D-WARD
was my Ph.D. thesis project at UCLA. I am continuing this work at University
of Delaware. D-WARD is a DDoS defense system that detects and controls
outgoing DDoS attacks. It is an inline defense system installed at the
exit router of an end network. D-WARD continuously monitors incoming
and outgoing traffic, collecting per-destination and per-connection
statistics. Periodic profiling of those statistical records reveals
anomalies in traffic dynamics that D-WARD detects as potential attack
alerts. In response, D-WARD imposes dynamic rate limit on all outgoing
traffic to the alleged victim. This rate limit is selective - packets
from those connection records that are deemed legitimate are allowed
to proceed to the victim regardless of the rate limit. D-WARD has been
evaluated extensively in controlled testbed environment, joint tests
with other research groups and in real network operation and has demonstrated
high detection accuracy, and swift and selective response. To learn
more, visit UCLA Web page on
D-WARD project.
DefCOM
is a project conducted at UCLA, with my participation. DefCOM builds
a distributed peer-to-peer framework that various DDoS defense nodes
can join. It facilitates communication between nodes located throughout
the Internet - close to the victim, close to attack sources and in the
middle of the Internet backbone. Through communication nodes cooperatively
fight DDoS attacks, complementing their deficiencies with strengths
of other framework participants.
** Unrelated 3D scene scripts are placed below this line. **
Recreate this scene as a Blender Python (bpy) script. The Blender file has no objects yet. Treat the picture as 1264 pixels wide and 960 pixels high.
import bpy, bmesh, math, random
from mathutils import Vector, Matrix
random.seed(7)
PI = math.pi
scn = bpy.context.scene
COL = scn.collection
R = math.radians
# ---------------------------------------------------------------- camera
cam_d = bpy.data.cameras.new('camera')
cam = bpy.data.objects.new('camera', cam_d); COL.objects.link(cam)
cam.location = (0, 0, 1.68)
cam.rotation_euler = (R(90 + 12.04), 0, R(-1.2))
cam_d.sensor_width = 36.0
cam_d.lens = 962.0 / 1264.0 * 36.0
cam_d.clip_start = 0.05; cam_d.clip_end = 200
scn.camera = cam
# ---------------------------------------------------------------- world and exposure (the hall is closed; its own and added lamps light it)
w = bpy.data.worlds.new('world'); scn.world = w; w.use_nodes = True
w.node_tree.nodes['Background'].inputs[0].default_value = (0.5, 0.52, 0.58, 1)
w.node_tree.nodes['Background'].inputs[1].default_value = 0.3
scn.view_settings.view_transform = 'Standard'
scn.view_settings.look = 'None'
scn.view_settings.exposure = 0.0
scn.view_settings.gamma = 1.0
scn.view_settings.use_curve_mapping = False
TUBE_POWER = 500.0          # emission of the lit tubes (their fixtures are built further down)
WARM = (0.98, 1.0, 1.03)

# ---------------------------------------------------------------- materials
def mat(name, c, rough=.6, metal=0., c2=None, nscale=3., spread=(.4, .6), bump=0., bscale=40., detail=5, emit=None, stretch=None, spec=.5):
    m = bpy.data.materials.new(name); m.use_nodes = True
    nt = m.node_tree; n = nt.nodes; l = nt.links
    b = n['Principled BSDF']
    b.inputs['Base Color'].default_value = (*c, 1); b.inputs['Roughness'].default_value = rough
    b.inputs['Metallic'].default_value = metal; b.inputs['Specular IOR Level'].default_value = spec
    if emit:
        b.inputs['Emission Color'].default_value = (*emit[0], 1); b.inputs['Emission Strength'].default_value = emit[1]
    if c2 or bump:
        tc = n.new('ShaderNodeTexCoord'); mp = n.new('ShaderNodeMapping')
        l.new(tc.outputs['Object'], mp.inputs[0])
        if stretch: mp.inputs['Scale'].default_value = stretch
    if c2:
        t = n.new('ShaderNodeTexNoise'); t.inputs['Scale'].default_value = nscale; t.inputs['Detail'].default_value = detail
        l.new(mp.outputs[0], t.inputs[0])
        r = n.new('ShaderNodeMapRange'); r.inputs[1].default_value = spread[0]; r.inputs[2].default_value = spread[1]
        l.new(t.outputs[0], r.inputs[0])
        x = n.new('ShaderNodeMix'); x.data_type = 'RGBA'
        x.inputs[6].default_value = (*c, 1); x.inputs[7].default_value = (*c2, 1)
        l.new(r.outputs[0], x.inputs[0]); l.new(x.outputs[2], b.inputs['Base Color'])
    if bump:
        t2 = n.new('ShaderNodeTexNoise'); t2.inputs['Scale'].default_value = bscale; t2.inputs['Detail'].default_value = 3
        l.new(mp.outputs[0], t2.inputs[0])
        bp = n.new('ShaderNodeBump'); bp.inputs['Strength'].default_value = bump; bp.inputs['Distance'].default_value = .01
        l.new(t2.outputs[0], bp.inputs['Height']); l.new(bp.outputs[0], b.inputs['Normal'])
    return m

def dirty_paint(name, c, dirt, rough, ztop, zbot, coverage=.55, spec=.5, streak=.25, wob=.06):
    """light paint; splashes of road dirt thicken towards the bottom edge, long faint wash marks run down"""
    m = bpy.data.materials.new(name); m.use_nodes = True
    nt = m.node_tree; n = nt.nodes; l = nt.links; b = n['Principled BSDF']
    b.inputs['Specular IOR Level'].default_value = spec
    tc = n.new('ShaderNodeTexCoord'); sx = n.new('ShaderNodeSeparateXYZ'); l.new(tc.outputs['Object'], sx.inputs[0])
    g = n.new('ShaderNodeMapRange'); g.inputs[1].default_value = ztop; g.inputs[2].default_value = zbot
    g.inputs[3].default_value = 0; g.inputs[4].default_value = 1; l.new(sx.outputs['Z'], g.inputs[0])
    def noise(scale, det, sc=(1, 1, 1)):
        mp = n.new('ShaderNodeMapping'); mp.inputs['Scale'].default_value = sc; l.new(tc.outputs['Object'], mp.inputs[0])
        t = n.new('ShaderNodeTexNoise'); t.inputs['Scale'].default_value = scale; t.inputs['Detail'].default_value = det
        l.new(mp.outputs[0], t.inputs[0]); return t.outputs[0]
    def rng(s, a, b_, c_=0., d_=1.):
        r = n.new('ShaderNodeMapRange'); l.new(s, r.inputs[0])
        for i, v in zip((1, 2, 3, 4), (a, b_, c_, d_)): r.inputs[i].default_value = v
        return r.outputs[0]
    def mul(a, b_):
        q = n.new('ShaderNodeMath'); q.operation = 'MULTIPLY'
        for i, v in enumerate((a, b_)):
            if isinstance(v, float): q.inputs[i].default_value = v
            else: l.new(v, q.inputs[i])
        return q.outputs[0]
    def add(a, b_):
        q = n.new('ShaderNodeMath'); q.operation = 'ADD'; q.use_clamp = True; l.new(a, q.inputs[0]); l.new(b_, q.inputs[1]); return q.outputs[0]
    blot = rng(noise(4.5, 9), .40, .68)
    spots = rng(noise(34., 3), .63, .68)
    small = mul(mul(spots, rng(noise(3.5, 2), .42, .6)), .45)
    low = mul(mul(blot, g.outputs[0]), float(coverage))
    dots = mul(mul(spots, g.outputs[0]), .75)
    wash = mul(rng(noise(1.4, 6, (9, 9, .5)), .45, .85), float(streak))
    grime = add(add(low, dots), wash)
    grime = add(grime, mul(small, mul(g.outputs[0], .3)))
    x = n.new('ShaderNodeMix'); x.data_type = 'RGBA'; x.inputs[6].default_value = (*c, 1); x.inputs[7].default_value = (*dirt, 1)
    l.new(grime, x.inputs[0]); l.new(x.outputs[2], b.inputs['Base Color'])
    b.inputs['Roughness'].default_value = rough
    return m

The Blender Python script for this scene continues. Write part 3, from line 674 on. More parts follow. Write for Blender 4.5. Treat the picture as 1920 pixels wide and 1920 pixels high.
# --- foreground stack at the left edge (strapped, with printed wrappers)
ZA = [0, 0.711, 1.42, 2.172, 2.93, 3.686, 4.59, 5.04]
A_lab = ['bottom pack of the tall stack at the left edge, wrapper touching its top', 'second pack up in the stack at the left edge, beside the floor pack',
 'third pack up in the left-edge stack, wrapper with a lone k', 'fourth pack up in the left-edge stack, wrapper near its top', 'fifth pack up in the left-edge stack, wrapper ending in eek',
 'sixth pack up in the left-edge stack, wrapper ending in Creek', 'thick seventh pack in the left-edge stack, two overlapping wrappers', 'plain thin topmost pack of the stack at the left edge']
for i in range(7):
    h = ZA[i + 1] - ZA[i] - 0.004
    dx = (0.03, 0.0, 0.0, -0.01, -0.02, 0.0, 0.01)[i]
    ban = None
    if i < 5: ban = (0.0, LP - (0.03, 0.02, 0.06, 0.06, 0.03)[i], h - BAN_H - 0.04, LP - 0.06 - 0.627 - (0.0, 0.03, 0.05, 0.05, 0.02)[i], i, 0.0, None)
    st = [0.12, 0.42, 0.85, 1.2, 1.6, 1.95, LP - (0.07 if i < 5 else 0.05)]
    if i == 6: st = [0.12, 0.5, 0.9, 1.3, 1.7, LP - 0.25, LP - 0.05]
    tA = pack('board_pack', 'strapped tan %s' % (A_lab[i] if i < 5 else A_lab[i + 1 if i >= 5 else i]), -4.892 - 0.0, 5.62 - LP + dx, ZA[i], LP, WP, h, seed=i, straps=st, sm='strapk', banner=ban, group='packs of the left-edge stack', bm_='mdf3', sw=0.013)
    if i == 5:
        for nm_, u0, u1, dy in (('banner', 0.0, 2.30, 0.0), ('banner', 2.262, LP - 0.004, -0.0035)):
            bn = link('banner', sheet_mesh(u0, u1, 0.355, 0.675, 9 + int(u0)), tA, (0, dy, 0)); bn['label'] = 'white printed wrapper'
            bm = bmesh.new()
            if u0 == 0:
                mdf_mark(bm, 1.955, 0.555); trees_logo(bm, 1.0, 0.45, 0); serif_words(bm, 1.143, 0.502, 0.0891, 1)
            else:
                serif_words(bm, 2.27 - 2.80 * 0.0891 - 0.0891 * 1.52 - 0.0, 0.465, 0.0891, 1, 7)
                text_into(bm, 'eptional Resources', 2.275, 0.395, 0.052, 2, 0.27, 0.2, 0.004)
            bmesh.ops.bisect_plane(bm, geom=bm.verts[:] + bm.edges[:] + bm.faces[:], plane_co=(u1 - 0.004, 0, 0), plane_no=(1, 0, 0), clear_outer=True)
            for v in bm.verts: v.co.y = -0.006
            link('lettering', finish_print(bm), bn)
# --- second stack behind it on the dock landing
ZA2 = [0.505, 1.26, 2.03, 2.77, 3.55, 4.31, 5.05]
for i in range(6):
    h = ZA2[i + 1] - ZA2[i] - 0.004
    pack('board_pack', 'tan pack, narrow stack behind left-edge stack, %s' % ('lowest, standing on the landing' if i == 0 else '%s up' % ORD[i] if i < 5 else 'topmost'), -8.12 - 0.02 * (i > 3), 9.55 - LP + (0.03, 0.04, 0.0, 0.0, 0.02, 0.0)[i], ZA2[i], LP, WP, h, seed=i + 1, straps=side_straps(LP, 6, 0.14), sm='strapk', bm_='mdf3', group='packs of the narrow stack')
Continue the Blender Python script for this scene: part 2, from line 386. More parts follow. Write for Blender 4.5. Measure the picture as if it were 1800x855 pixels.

DefCOM provides fast and accurate attack
detection by victim-end nodes, distributed supression of attack close
to attack sources by core nodes, and priviledged handling of those packets
that are labeled legitimate by source-end defense nodes. Any DDoS defense
system can become a part of DefCOM by supporting communication required
by the framework and committing to provide a functionality of a victim,
a source or a core defense node. To learn more, visit UCLA
Web page on DefCOM project.
Measuring
DDoS Defense.
This is an ongoing joint effort between my group at University of Delaware
and LASR group at UCLA to define common methodology for evaluating DDoS
defense systems. Presently, there exist numerous DDoS defense approaches
that all work well in some scenarios and perform poorly in others. Defining
a common evaluation framework would help us compare those approaches
to one another, combine them to complement their strengths and eliminate
weeknesses and identify missing pieces for a comprehensive DDoS defense.